The Inclusion and Sequential Numbering of Calendrically Determined Events

Some arbitrary decisions regarding two issues were necessary. First, when is a day of the year that is given a particular name really to be considered an event of some civic importance and thus to be listed? In some cases, for example, a particular full-moon day, the day may be given a special differentiating name, but the activities characterizing it are no different than for other such days, the day being an unexceptional member of the, for the most part, internally undifferentiated set of twelve full-moon days. A particular day may have some special differentiating feature of very minor present importance, or be of interest in only a personal and optional way to some few individuals or households, or to some particular thar . It has been optional in some few cases whether to include or exclude an event; we have usually (but not consistently) excluded it unless there is some clear suggestion of civic importance according to our criteria.

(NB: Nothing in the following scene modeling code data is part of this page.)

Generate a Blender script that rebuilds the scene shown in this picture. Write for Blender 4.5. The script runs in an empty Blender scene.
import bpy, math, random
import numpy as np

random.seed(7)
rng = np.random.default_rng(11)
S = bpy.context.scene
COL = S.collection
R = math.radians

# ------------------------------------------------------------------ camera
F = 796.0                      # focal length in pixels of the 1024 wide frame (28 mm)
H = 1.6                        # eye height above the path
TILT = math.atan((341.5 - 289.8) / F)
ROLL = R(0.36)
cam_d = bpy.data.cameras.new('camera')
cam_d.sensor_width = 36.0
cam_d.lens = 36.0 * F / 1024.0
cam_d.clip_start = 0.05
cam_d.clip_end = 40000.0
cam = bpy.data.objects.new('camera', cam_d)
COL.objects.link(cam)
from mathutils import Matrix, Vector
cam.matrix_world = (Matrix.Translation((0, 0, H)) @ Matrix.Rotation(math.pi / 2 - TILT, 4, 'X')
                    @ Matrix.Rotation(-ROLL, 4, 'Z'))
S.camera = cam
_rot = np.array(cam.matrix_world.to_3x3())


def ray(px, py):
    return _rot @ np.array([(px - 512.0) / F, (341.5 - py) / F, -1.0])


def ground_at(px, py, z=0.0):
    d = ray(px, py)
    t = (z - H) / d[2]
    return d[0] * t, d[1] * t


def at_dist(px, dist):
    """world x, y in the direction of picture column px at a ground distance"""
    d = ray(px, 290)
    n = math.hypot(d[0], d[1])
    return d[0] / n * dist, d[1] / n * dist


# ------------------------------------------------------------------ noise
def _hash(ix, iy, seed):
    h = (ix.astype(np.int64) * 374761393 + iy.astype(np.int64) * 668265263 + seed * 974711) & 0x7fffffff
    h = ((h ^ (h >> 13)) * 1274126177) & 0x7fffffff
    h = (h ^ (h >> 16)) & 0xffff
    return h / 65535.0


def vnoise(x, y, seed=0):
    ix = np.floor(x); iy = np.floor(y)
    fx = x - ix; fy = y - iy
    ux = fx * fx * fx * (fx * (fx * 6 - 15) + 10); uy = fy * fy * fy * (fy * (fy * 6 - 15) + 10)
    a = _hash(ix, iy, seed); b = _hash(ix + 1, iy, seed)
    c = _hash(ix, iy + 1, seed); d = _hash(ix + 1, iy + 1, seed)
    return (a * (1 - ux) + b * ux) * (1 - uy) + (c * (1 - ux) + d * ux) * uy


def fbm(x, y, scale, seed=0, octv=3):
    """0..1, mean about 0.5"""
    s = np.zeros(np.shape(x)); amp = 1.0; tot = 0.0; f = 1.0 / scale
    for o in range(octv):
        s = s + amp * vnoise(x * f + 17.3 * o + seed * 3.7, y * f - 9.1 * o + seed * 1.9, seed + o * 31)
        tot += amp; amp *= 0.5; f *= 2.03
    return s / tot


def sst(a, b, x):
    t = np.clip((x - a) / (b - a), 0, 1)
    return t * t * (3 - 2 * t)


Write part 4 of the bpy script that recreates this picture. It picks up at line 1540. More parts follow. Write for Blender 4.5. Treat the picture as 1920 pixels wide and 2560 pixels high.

The minor processions of certain deities that we include and list among the "minor" festivals are also of very marginal importance, in this case because they have little or no present following or attendance—but they are clearly public urban events dictated by the calendar, echoes sometimes of events of some past importance and possible nuclei, in some interesting cases, for some future efflorescence.

A second problem is how to distinguish separate events for enumeration within some larger festival sequential complex, such as the autumn Mohani festival or the solar Biska:. We have dealt with this in somewhat different ways in those two cases, in large part following local conventions.

In should be noted that the sequential numbers that we use to designate festivals in the following chapters are derived from the sequence of the entire group of annual festivals starting with the lunar New Year's Day. Thus the numbering of the events in the three individual cycles indicate their position in the overall annual collection of events. (The annual festival calendar is given in summary form in app. 5.)